Automation orchestration platforms act as the coordination layer between strategy, governance, and delivery inside a modern automation operating model. They provide the visibility and control that makes a federated or hybrid operating model manageable.
- Visibility — A single view of every automation across every platform — what is running, what is performing, what is failing.
- Control — Execution routing and dependency management that ensures automations run in the right sequence without hard-coded triggers between systems.
- Reuse — Shared components and workflow patterns that can be orchestrated across multiple use cases without rebuilding.
- Scaling — The coordination infrastructure needed to add AI agents to existing automation programmes without losing governance.
- Value tracking — Connecting automation performance data to business outcome metrics — making portfolio reporting accurate and continuous rather than manual and approximate.
Platforms like Turbotic provide orchestration visibility across automation portfolios, connecting the platform and value layers of the operating model into a single operational view. Explore the Turbotic orchestration platform.
Frequently Asked Questions
What is an automation operating model?
An automation operating model is the structure that defines how automation is governed, delivered, scaled, and measured across an organisation. It connects strategy, technology, delivery processes, and value tracking into a repeatable framework that turns isolated automation projects into enterprise-wide capability.
What is the difference between automation governance and an automation operating model?
An automation governance framework defines the policies, controls, and compliance standards that automation must meet. An operating model defines how automation actually gets done — the roles, delivery process, platform architecture, and measurement approach. Governance is a component of the operating model, not a substitute for it.
What roles are included in an automation CoE operating model?

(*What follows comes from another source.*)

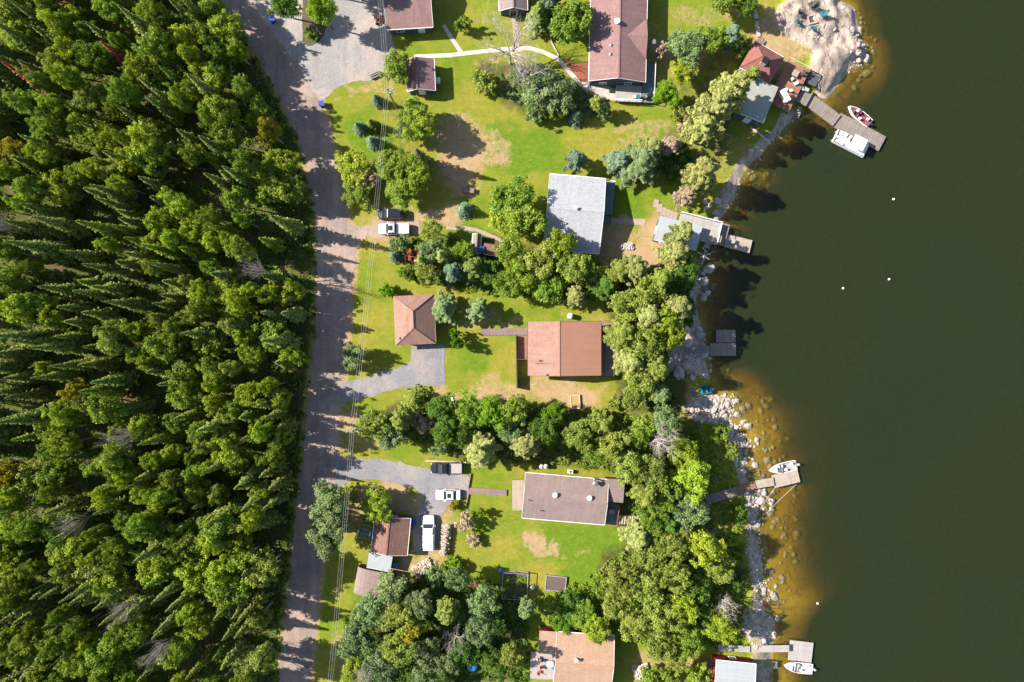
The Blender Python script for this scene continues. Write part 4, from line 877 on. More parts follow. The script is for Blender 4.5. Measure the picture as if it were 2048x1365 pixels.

A typical automation CoE operating model includes an executive sponsor, a CoE lead, process owners, business analysts, automation developers, platform owners, change managers, and — in more mature programmes — citizen developers. Role clarity is critical: unclear ownership is one of the most common reasons automation programmes fail to scale.
How do you scale an automation operating model?
Scaling requires moving from a centralised structure to a federated or hybrid model — distributing delivery to business teams while maintaining central governance and platform standards. Key enablers include a standardised intake process, a reusable component library, a portfolio tracking capability, and an orchestration layer to manage cross-system dependencies as complexity grows.
What tools support an enterprise automation operating model?
A mature enterprise automation operating model typically requires RPA platforms for task execution, API and integration tooling for system connectivity, AI agent tooling for reasoning-heavy workflows, an orchestration layer for coordination and visibility across all of these, and a monitoring and analytics capability to track performance and business value.